Marie-Paule Carpentier (Paris, 1876 – Saint-Cloud, 1916)

La Source

Huile sur toile, 1910, signée en bas à gauche.

 

                     Marie-Paule Carpentier, La Source, 1910, Libourne, Musée municipal (cl. Ph. Cachau)

 

Elève de sa sœur Madeleine, puis de Luc-Olivier Merson (1846-1920) et du peintre-illustrateur Raphaël Collin (1850-1916), elle fut initiée au symbolisme par ce dernier. Excellente aquarelliste, elle se serait aussi formée auprès de Pierre Vignal (Le Bouscat, 1855 – Paris, 1925). Les catalogues d’exposition montrent une artiste essentiellement portée sur l’aquarelle, ce qui rend ses peintures à l'huile d’autant plus exceptionnelles comme celle présentée ici.

La toile figure une femme allongée sur le sable, tenant une coquille, version moderne de la célèbre sculpture d'Antoine Coysevox dans le parc de Versailles, La nymphe à la coquille, elle-même inspirée d’une œuvre antique. Elle évoque également, dans sa présentation, au féminin cette fois, la non moins célèbre toile d’Hyppolyte Flandrin : Jeune homme assis au bord de la mer (1836, Louvre). Ses formes sculpturales et ses cheveux courts en sont visiblement inspirés. On sait que l’artiste a beaucoup fréquenté le bord de mer, le bassin d’Arcachon et la côte de Saint-Cast en Bretagne. Le paysage à l’arrière-plan évoque plutôt le sud-ouest.

L’œuvre s’inscrit dans le mouvement symboliste de la fin du XIXe et du début du XXe siècle, celui des peintres Edgar Maxence ou Victor Prouvé. La coquille, où surgit de l’eau et qui donne son nom à la toile, figure également la virginité, l’amour et la beauté.

 

Jeanne-Louise Brieux (Libourne, 1881 – Libourne, 1948)

Le goûter au soleil

Huile sur toile, vers 1920, acquise en 1923.

 

                           Jeanne-Louise Brieux, Le goûter au soleil, vers 1920, Libourne, Musée municipal (cl. Ph. Cachau)

 

Peintre autodidacte, originaire du Libournais, elle a exposé dans différents salons locaux quoiqu’elle ne soit pas répertoriée dans les expositions de la Société des Arts de Bordeaux. Une lacune qui sera à réparer désormais.

http://www.ville-libourne.fr/mes-loisirs/le-musee/le-musee-des-beaux-arts/audiodescriptions/583-le-gouter-au-soleil.html

                                                                              

Mathilde Arbey (Paris, 1890 – Paris, 1966)

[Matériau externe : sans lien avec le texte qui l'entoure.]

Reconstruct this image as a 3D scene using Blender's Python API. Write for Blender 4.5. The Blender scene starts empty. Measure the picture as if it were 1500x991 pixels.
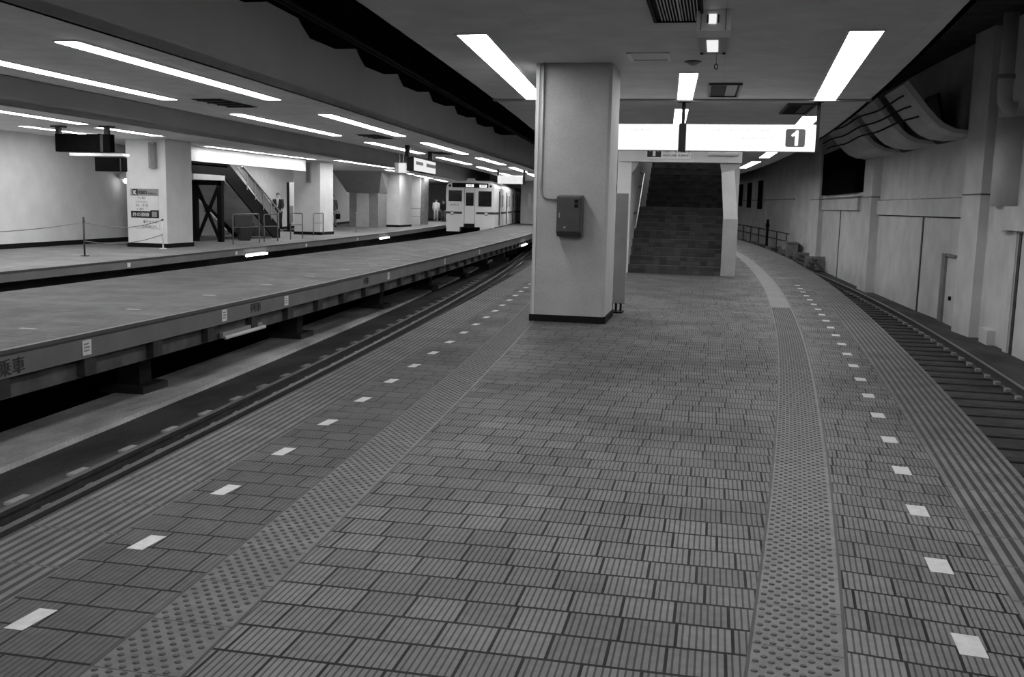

Fin de journée. Autoportrait dans l’atelier

Huile sur toile, 1928, acquise en 2011 avec l’aide du FRAM.

 

                           Mathilde Arbey, Fin de journée - Autoportrait dans l'atelier, 1928, Libourne, Musée municipal (cl. Ph. Cachau)

 

L’originalité de l'artiste est d’avoir été la première femme peintre à poser son chevalet au Maroc et, plus particulièrement, dans la superbe Marrakech. Elle figure ainsi parmi les artistes orientalistes de la première moitié du XXe siècle, issus de l’école de Delacroix. Elle exploitera également le portrait, la nature morte et le paysage, son genre favori.

Mathilde Arbey arriva dans la cité marocaine en 1929 et y demeura une dizaine d’années. Dès 1930, soit un an après son arrivée à peine, elle obtint la médaille d’or des artistes français, ce qui atteste que les autorités françaises du temps savaient reconnaitre parfois le talent des femmes. Il est vrai que l’époque était riche de femmes artistes : Suzanne Valadon,  Louise Abéma, Madeleine Lemaire, Sonia Delaunay, Tamara de Lempicka,  Frida Kahlo, Virginie Demont-Breton, Marie Laurencin, Jeanne Rongier, Elise Rieux, etc.  

Formée à l’Ecole des Beaux-Arts de Paris par les maîtres du temps qu’étaient Jean-Paul Laurens, Fernand Humbert, sociétaire de la Société des Artistes français, et Fernand Sabatté, elle fut une artiste reconnue en son temps. Elle exposa ainsi dans de nombreux salons réputés : Salon des Artistes Français à partir de 1913, Salon d’Automne, Salon des Tuileries, Salon des Femmes peintres et sculpteurs et, surtout, au premier Salon de la France d’Outre-Mer en 1935. Elle obtiendra la médaille d’argent à l’Exposition universelle de Paris en 1937.

Le tableau de Libourne présente l’autoportrait de l’artiste dans un style oscillant entre symbolisme et nabis, encore très en vogue au début du XXe siècle. Il lui valut le prix "Claudio Castelucho y Diana" en 1928, du nom d’un célèbre artiste catalan du moment.